Rosales spent the last several years of his life working on Andina, a Spanish- language opera set in a Colombian village. Parsa learned of its existence when he found the handwritten score in a box of Rosales’s belongings that his aunt kept in her basement. Convinced that he had found something special, Parsa decided to get the score transcribed, then performed by a small ensemble. Hearing the music inspired him to go even further and stage the opera with a full orchestra at the Ahtenaeum Theatre in September 2015— no small task, considering he knew nothing about opera at the time and had never produced a theatrical show. The Way to Andina is as much Parsa’s story as Rosales’s, detailing how the unassuming novice becomes a musical impresario.
Parsa’s struggle is a source of much good- natured humor. “I think the way I justified showing so much of myself in the movie was that, in all the scenes I’m in,
I’m never the smartest person in the room,” he says. “It’s a humbling thing to be the guy who’s supposedly in charge but can’t tell if the sheet music is upside- down or right side up. I’m the idiot who’s bumbling onscreen, and the people who are the heroes are the ones doing the work and making this thing happen.”
In the process of getting Andina performed, Parsa learned about more than just opera— he discovered some shocking facts about the era i n which his great- grandfather l ived. After Rosales married an American woman in 1911, she was stripped of her U. S. citizenship under the Expatriation Act of 1907. ( In 1922, Congress repealed the section that revoked the citizenship of American women who married immigrants, but it never issued a formal apology to the people affected until 2013.) “Can you i magine t hat happening? Losing your citizenship because of who you married and because you were a woman?” Parsa asks. “Because this didn’t happen to men who married immigrants.”
Parsa, whose father came to the U. S. from Iran, believes that Americans have yet to get over their anti- immigrant bias. In one of the more moving passages of The Way to Andina, he speaks passionately about how immigrants have benefited American society through artistic and scientific contributions and by adding diversity to the culture at large. This doesn’t come across as preachy, however, because his argument is grounded in personal experience; in fact, it feels levelheaded in light of the nativist outrage that has crept into American political discourse over the past two years. “When I was working on the movie last year, we were in this atmosphere where people were questioning the place of immigrants in American society, questioning whether immigration was even beneficial,” he says. “I felt this was a thread I had to follow with the film. Now I’m wondering if I should have followed it more, considering how the presidential election turned out.”

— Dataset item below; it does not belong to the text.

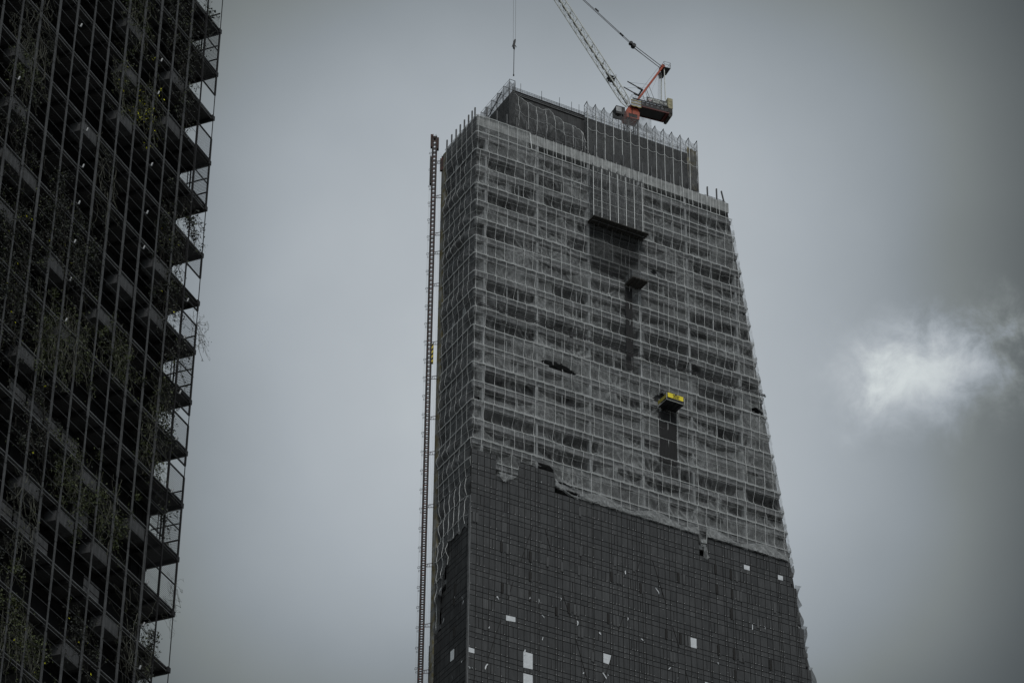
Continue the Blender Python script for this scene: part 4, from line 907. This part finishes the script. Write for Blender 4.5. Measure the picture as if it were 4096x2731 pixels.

In spite of this issue, The Way to Andina is an upbeat experience. Parsa shows great affection for the people who supported the opera’s creation, including the singers, the conductor, and the public relations specialist who helped him promote it. His use of illustrations to visualize the opera’s research and transcription ( inspired, he says, by Errol Morris’s documentaries) is witty and engaging. And the movie communicates the excitement of recovering history and of putting on a show. Given its educational value and G- rated content, it would be ideal viewing for kids, and Parsa expresses interest in having the film screened for music education classes.
Later this year the filmmaker plans to premiere another documentary, this one about activists for affordable housing in Bronzeville. He’s also about to start writing his first dramatic feature. But he wants to continue promoting his great- grandfather’s music whenever he has the chance. Parsa is currently talking with Chris Ramaekers, who conducted the stage production of Andina, about recording a soundtrack album, and he’s been in touch with Luis Carlos Rodríguez Álvarez, a musicologist at the University of Antioquia in Medellín, about workshopping the opera at the university next year. ( Álvarez has also arranged for the National Symphony Orchestra of Colombia to perform Three Spanish Dances in August.) Evidently the way to Andina leads to the future as well as the past, with Parsa introducing new generations to a piece of Latino culture that nearly slipped through the cracks of history.